Enio Lins

Valores do “Inspetor Carlos”, de “Lobo”, e da coragem sem violência

Enio Lins 19 de fevereiro de 2025

CARLOS MIRANDA, ATOR, e oficial da reserva da PM paulista, morreu aos 91 anos, na segunda-feira, 17. Seu personagem antológico, o “Inspetor Carlos” segue vivo na memória da televisão brasileira, e merece ser relembrado, seja por motivos artísticos-culturais, seja pela questão cidadã.

REFLETIA, “O VIGILANTE RODOVIÁRIO”, uma visão unânime, há seis décadas, sobre a Polícia Rodoviária Federal, sinônimo de instituição anjo-da-guarda, povoada por policiais-modelo cujo objetivo era salvar vidas nas estradas. Informa o site https://www.gov.br/prf: “A Polícia Rodoviária Federal foi criada pelo Presidente Washington Luís em 24 de julho de 1928, através do Decreto nº 18.323, com a denominação de ‘Polícia de Estradas’. Em 1935, Antônio Félix Filho, o ‘Turquinho’, foi o primeiro Patrulheiro Rodoviário Federal, que tinha a missão de fiscalizar, com seu grupo de vigias em motocicletas Harley Davidson, as rodovias Rio-Petrópolis, Rio-São Paulo e União Indústria”.

TURQUINHO FOI REFERÊNCIA de policial humanista, corajoso, altruísta, não-violento.
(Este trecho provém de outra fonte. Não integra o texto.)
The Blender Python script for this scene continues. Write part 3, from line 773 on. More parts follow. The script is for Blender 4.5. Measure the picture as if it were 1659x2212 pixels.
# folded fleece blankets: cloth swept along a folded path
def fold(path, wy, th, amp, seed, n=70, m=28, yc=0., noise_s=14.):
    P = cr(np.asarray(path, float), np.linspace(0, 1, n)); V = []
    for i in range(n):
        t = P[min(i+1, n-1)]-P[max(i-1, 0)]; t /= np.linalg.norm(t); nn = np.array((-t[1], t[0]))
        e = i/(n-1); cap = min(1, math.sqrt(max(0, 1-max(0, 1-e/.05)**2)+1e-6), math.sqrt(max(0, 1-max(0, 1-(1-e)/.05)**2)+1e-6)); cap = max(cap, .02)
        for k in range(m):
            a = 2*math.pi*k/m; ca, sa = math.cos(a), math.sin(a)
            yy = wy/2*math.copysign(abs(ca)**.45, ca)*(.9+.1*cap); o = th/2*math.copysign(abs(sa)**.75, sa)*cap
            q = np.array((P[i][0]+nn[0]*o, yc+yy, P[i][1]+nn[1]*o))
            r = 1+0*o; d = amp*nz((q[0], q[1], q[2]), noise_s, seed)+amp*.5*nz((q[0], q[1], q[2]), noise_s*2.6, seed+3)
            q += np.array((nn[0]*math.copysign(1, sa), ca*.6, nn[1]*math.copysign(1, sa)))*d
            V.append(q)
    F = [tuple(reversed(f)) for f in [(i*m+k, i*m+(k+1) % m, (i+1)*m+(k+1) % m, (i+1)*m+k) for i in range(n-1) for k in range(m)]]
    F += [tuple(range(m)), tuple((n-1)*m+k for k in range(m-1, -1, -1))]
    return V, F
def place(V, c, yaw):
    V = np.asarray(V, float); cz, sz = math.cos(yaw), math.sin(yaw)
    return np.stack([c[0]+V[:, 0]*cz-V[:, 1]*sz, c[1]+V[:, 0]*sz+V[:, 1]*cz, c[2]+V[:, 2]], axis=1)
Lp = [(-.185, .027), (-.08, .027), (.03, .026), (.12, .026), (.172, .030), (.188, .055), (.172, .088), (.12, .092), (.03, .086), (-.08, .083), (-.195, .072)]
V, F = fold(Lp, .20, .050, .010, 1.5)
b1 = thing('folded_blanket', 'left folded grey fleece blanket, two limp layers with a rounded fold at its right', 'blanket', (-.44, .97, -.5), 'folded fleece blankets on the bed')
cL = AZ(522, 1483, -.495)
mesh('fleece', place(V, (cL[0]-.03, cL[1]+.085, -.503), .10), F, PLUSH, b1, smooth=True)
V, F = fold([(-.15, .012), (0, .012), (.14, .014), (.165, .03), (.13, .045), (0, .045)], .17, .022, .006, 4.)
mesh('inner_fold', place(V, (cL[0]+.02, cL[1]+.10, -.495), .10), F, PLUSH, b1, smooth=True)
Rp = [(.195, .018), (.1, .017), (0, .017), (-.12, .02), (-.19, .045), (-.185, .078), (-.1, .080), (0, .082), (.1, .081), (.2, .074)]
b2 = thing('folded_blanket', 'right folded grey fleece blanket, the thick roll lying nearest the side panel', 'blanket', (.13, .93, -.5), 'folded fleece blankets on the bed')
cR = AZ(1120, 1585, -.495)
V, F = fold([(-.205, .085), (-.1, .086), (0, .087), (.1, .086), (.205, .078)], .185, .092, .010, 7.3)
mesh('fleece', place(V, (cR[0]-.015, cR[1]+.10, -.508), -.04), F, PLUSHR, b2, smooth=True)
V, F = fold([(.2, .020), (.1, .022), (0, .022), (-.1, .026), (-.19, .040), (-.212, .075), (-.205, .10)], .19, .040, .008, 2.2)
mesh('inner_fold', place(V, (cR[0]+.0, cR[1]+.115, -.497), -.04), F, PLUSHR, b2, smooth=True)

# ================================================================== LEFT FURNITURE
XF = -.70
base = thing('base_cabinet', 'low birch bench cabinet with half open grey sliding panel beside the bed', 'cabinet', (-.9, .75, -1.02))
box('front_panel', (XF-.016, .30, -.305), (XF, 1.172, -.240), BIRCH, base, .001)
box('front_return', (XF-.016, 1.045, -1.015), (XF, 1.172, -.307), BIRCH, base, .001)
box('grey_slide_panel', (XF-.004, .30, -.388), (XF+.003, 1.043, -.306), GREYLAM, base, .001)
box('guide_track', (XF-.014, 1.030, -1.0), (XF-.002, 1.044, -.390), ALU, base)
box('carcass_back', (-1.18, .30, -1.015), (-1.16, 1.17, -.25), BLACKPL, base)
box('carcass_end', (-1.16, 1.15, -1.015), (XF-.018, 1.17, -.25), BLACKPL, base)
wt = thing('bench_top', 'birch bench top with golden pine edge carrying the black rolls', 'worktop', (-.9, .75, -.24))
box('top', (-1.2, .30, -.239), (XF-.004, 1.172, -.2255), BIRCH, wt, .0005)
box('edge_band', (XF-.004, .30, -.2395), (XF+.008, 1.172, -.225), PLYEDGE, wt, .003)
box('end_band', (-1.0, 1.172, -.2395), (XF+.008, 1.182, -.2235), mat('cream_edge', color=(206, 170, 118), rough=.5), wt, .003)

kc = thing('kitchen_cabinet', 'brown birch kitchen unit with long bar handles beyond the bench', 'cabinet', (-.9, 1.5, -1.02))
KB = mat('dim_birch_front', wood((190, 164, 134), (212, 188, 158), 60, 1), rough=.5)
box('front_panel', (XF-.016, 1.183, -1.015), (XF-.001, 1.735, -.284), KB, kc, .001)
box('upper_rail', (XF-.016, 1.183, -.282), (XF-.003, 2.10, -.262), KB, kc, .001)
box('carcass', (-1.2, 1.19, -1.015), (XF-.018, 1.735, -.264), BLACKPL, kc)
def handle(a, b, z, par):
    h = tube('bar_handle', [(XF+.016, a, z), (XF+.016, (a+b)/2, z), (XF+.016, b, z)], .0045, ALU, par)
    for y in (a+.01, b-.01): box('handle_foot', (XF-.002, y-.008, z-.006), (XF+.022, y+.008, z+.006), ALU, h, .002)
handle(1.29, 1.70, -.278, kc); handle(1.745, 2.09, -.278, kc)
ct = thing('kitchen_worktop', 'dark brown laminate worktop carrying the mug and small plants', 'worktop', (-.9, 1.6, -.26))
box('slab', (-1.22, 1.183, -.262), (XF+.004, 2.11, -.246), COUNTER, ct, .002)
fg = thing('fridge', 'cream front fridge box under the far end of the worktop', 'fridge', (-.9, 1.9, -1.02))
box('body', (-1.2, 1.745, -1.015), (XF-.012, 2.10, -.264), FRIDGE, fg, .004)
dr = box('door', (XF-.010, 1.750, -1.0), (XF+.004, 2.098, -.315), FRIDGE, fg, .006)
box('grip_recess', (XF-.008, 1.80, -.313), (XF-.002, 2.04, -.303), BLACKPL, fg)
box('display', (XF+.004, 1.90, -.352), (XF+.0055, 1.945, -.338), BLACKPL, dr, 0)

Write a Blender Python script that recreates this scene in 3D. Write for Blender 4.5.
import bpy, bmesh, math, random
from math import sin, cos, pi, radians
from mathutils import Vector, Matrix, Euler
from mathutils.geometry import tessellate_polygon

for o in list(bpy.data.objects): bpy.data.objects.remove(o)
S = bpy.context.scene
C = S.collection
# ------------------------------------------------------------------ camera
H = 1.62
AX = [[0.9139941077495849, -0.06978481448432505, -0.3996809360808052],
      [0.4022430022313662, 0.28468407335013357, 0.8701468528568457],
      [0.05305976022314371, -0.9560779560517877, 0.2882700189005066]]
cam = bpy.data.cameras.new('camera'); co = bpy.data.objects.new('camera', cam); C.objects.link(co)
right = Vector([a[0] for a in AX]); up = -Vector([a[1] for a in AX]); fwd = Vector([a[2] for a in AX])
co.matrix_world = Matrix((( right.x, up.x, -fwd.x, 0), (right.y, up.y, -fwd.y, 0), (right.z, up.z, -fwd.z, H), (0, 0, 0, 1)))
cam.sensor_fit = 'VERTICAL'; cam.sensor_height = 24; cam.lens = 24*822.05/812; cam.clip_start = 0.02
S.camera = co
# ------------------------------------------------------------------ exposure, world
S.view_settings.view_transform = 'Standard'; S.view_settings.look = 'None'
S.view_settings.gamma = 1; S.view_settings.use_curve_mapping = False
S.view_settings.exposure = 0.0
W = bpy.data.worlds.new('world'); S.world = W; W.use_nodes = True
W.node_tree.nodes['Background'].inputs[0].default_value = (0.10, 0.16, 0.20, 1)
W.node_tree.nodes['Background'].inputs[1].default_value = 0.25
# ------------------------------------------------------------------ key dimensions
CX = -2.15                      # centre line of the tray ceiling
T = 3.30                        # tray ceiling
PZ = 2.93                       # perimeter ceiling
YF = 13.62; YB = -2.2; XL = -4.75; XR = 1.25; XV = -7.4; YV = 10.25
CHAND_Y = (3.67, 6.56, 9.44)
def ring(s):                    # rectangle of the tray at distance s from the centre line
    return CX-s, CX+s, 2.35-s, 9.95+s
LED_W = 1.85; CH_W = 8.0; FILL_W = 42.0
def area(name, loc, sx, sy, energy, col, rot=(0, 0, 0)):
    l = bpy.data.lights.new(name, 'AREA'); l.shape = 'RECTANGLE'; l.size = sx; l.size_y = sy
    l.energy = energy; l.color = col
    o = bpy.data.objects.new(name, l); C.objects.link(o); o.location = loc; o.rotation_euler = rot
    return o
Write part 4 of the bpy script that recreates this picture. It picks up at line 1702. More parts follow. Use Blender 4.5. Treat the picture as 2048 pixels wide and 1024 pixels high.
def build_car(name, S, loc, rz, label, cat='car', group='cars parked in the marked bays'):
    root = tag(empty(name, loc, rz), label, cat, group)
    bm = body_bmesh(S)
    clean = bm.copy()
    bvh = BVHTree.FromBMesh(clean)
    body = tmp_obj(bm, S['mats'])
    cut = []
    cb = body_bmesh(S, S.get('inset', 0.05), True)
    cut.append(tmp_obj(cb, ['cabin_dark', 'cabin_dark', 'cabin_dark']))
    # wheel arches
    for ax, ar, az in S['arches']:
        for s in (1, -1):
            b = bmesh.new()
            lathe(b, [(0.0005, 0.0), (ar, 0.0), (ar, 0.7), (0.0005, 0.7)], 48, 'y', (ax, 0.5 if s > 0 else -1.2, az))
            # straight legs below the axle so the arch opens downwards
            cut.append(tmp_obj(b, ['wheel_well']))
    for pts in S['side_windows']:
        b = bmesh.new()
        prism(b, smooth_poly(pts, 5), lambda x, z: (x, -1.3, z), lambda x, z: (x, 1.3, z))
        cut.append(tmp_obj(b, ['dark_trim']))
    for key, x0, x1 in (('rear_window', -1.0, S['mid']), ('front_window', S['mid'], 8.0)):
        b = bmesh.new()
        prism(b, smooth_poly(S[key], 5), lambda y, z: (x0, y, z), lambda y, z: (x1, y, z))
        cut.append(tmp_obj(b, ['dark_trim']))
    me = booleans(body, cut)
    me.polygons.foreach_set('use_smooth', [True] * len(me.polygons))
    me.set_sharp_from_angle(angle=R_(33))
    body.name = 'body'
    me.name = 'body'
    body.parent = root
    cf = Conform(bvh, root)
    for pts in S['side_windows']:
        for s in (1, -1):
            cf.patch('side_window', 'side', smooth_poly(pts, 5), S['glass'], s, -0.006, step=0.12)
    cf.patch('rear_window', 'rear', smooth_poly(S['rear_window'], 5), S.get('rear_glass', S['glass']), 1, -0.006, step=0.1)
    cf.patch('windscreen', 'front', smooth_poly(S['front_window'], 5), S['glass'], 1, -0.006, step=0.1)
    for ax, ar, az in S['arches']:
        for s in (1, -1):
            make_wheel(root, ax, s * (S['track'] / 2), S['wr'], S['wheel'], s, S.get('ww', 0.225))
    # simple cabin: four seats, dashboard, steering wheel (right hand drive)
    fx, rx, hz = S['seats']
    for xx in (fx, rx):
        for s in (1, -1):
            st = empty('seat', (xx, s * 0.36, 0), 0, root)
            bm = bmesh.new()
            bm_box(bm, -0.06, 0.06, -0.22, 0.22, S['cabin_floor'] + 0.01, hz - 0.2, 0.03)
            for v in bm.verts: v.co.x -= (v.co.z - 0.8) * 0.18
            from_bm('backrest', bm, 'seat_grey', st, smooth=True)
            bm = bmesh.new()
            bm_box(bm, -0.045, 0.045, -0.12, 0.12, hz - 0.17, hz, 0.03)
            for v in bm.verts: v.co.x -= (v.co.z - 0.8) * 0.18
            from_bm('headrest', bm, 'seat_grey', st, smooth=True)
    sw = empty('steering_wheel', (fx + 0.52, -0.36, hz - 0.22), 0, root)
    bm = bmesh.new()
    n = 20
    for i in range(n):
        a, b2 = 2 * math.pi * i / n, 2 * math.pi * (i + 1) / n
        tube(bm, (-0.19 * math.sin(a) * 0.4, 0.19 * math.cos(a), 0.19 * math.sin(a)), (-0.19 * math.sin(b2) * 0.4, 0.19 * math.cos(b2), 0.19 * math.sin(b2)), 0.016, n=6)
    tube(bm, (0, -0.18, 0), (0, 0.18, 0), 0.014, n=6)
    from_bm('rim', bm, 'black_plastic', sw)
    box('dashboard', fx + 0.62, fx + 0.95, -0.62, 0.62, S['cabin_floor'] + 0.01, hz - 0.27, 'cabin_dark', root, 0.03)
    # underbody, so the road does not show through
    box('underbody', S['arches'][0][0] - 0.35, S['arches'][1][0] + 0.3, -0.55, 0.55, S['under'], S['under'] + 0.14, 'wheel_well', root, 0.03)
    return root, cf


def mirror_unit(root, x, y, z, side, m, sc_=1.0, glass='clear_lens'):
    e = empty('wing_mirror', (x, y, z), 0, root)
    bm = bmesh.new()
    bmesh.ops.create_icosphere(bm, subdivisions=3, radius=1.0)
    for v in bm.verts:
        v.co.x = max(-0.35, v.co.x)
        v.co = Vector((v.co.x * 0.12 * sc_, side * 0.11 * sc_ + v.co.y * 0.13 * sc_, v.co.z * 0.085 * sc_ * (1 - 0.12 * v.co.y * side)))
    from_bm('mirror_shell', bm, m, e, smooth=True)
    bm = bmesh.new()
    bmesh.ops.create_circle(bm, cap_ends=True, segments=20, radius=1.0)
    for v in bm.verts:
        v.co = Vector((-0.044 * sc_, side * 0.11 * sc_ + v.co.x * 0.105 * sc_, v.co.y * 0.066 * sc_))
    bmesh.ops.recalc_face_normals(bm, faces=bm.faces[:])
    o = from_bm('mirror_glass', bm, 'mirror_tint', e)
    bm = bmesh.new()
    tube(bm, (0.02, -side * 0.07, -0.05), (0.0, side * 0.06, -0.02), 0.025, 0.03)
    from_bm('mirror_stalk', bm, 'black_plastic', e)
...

Sua efetivação ao posto só viria acontecer sete anos após a criação do órgão, apesar de seu trabalho voluntário já ser um destaque reconhecido desde o início dos anos 30, quando “comprou uma moto Zundapp KS 750 e passou a fazer as patrulhas sozinho, munido apenas de um revólver e binóculos” – diz-nos a Wikipédia e o site Aventuras na História, que informam a nomeação só ter acontecido, depois de uma abordagem sua a Getúlio Vargas, e realizada pelo então diretor-geral do DNER, Yedo Fiúza (engenheiro, que, em 1945, seria candidato a Presidente da República pelo Partido Comunista). Turquinho, depois de aposentado, serviu de inspiração para o personagem interpretado por Carlos Miranda, a quem orientou pessoalmente.

FORAM AO AR 38 EPISÓDIOS d’O Vigilante Rodoviário, pela TV Tupi, em três temporadas, entre janeiro de 1962 e maio de 1967. A série obteve grande sucesso, depois exibida em todo Brasil. Em Maceió, na ausência de TV local, o seriado foi acompanhado com o público pegando bigú em um dos dois canais pernambucanos (TV Jornal do Comércio e/ou TV Rádio Clube), retransmitidos para Alagoas até a implantação da TV Gazeta, em 1974 (assisti, não me lembro em qual). O personagem de Carlos Miranda, Inspetor Carlos, se fazia acompanhar de Lobo, um cão pastor alemão. Nosso herói pilotava uma moto Harley-Davidson e dirigia uma perua Simca Chambord. A dupla vencia todos os inimigos na base da coragem, detendo quem ousasse delinquir, sem matar nem aleijar meliante nenhum. Homem e cão eram exemplares. Refletiam a valentia e lhaneza de uma PRF do bem.

ENTRE 2019 E 2022, ENTRETANTO, ocorreram fatos que enlamearam a imagem da PRF e que matariam de vergonha os personagens Inspetor Carlos (independente da opinião pessoal do ator Carlos Miranda) e o cão Lobo. Episódios esses que expuseram uma contaminação de parte daquela corporação pelo vírus da criminalidade bolsonarista. Em 25 de maio de 2022, Genivaldo de Jesus Santos, de 38 anos, foi covardemente torturado e assassinado, por agentes da PRF, que converteram uma viatura em câmara de gás. O crime foi filmado por transeuntes, em plena luz do dia, às margens de uma rodovia na cidade sergipana de Umbaúba. E no dia da votação do segundo turno da eleição presidencial, 30 de outubro de 2022, por orientação de seu diretor-geral (cujo nome só merece ser lembrado pelos processos penais), parcela da PRF tentou interferir no resultado da votação em benefício do candidato derrotado, detendo, pelo menos, 610 ônibus que faziam, legalmente, o transporte público de eleitores em áreas consideradas reduto de Lula.

Oxalá o profissionalismo o humanismo de instituições como aquela Polícia Rodoviária Federal do “Inspetor Carlos” (e do “Lobo”) jamais sejam, novamente, retirados de cartaz.